16 July 2008—As both computer chips and supercomputers grow more powerful by linking together more and more processors, they risk wasting money, energy, and time by sending data among processors over inefficient routes. The amount of time a supercomputer spends shuttling data around can vary dramatically but averages between 10 percent and 30 percent. Now one Stanford engineer says he and his colleagues at supercomputer maker Cray have the most efficient scheme yet for directing all that traffic—an architecture he calls the ”flattened butterfly.”
According to William Dally, chairman of Stanford’s computer science department, the flattened butterfly cuts the cost of building a supercomputer in half, compared with the cost of using a standard architecture known as a Clos network. Dally’s simulations show that in multicore microprocessors, the flattened butterfly can increase data throughput by up to 50 percent over a standard mesh network, reduce power consumption by 38 percent, and cut latency—the time a data packet spends waiting to be forwarded—by 28 percent.

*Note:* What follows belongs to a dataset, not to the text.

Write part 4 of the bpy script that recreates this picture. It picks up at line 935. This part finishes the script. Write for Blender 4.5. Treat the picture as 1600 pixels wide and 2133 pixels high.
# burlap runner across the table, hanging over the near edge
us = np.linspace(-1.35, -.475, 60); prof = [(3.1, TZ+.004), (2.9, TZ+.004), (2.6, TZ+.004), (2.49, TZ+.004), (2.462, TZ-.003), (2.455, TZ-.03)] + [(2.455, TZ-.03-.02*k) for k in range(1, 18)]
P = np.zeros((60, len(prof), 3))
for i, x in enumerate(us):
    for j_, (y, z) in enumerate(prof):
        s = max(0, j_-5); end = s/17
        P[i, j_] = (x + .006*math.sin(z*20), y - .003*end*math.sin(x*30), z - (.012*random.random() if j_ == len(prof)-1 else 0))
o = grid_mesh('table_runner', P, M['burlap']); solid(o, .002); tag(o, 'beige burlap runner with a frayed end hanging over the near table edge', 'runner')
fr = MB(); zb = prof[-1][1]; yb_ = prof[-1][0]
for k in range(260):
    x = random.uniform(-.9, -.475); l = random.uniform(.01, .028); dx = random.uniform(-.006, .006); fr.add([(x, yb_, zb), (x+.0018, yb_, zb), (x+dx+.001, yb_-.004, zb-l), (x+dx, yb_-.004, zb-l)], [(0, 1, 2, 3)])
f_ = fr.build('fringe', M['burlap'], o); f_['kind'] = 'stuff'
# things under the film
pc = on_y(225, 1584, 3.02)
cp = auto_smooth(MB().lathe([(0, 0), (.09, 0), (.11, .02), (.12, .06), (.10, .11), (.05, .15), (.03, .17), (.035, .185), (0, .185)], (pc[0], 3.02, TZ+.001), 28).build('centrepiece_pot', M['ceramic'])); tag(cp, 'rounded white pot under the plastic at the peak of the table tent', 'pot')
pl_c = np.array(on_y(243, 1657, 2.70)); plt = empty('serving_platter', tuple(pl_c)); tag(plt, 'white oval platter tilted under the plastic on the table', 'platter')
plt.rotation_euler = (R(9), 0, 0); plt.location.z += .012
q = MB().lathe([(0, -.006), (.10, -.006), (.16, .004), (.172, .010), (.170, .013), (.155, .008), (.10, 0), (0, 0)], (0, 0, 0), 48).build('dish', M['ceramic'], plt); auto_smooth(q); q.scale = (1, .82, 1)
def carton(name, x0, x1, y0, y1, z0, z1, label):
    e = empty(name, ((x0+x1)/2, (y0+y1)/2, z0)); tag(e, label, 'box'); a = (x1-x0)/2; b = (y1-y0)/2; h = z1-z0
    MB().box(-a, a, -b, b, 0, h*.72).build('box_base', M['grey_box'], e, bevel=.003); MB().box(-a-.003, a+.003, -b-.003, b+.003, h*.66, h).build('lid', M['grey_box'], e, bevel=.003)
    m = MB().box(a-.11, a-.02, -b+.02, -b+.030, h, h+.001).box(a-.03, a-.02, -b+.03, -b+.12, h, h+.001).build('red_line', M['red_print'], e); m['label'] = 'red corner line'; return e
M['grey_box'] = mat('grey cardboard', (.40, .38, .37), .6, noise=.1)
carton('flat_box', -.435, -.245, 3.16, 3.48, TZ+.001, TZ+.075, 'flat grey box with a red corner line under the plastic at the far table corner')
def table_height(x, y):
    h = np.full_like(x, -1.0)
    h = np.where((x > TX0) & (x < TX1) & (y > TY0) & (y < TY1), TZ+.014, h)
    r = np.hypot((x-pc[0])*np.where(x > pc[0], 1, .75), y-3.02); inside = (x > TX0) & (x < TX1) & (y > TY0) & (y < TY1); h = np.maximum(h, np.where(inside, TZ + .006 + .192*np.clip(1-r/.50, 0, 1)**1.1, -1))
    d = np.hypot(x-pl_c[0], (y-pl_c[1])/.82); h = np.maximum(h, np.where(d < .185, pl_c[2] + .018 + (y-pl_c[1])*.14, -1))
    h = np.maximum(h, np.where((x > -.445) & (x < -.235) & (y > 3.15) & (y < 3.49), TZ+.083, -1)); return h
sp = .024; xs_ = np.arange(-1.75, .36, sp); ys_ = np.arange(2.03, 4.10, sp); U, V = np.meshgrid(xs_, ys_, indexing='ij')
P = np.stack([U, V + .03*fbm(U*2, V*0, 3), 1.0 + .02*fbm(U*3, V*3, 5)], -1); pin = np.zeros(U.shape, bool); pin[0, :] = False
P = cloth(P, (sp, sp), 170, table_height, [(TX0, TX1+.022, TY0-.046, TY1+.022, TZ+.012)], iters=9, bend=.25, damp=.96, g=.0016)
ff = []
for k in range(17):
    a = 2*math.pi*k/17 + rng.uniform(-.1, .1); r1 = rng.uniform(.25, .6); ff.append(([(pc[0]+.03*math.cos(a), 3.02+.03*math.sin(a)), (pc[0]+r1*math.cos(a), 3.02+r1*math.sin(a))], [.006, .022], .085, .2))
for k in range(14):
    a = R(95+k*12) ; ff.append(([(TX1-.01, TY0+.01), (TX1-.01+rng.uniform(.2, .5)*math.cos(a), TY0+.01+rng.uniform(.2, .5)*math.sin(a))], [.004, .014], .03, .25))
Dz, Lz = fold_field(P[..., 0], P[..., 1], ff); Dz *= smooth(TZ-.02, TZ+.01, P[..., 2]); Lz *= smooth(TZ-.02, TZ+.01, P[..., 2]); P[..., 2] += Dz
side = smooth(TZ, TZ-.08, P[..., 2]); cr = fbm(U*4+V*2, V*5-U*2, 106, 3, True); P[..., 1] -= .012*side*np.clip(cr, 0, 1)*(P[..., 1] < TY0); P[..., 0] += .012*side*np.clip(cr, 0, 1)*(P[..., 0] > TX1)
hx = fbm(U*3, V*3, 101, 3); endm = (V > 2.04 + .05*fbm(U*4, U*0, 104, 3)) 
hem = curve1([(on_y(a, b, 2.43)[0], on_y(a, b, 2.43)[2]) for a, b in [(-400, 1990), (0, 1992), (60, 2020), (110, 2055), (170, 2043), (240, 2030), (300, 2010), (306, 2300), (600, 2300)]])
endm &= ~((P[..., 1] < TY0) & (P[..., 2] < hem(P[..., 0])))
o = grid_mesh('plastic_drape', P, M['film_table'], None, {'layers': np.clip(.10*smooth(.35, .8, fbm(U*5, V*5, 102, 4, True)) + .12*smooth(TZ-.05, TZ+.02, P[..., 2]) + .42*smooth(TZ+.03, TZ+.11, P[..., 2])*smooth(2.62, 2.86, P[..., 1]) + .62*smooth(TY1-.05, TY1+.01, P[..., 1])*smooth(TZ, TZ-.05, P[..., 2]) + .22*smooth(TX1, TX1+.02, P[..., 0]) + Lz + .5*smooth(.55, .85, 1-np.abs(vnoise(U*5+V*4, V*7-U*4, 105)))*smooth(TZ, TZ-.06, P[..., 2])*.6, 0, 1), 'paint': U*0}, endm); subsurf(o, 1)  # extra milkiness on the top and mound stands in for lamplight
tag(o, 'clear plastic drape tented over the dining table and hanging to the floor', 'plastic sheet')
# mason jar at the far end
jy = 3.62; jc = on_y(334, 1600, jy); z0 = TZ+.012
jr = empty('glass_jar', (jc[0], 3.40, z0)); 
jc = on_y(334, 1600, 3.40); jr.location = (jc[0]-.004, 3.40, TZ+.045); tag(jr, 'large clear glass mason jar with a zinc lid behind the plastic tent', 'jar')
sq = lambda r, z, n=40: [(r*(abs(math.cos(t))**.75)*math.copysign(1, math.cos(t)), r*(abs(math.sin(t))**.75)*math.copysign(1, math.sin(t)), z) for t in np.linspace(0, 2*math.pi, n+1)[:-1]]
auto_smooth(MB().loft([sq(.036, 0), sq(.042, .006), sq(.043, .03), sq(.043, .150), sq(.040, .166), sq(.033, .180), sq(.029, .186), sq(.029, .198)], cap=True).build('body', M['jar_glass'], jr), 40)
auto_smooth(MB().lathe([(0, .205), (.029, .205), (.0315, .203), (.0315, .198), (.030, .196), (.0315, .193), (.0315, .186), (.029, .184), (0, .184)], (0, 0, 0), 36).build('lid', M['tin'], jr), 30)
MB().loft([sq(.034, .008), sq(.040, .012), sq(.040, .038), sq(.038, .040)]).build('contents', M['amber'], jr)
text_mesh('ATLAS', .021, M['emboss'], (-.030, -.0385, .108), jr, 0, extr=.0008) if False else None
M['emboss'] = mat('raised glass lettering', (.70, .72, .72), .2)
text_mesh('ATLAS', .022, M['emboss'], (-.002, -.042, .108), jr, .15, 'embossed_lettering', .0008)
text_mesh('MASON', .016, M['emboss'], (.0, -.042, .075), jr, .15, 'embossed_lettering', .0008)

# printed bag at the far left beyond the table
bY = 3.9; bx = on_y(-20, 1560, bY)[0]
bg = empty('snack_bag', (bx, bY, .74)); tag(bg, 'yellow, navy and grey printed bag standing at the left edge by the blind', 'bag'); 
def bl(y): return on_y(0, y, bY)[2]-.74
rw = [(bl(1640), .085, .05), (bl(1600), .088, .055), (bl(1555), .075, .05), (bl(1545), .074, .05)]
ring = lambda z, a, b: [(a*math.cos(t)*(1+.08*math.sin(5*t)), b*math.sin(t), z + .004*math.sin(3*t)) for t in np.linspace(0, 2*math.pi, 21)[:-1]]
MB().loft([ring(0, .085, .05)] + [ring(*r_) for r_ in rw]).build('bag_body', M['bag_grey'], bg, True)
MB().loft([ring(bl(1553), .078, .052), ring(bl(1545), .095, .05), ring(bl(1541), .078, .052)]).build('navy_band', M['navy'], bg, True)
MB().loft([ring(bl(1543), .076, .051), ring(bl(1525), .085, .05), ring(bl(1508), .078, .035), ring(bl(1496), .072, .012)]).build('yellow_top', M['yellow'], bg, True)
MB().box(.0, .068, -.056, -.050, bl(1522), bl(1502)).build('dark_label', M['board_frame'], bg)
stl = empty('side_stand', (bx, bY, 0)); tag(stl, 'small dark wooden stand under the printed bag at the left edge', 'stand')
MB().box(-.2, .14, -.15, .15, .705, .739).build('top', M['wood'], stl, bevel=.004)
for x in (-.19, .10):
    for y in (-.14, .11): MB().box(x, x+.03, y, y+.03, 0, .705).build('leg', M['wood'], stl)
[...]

The flattened butterfly is an update of an architecture known as a butterfly, which has been around since the 1960s. The name comes from the pattern of inverted triangles created by the interconnections, which looks like butterfly wings. Dally flattens the butterfly by combining columns of routers and linking each router to more processors. The new configuration halves the number of router-to-router connections. Data traveling between the processors can now get to any other processor in fewer hops, even though the physical route may be longer, and that eliminates considerable latency.
The original butterfly moved data by the most efficient route, but it couldn’t handle a conflict between two packets trying to use the same connection at the same time. The Clos network overcame that problem by having all the packets overshoot their destination—going to a more distant router and then hopping back to the right location. Unfortunately, most of the time the overshoot isn’t necessary. ”The problem with the Clos network is that it takes twice as many hops as you really need,” Dally says.
The flattened butterfly adaptively senses congestion and overshoots only when it needs to. Dally compares it to deciding which road to take when driving from San Jose to Palo Alto. If an online map tells him there’s a lot of traffic on the shorter Route 101, he’ll take the longer Route 280. If traffic is the same, he’ll choose the shorter way. It’s this adaptive routing that makes the flattened butterfly work.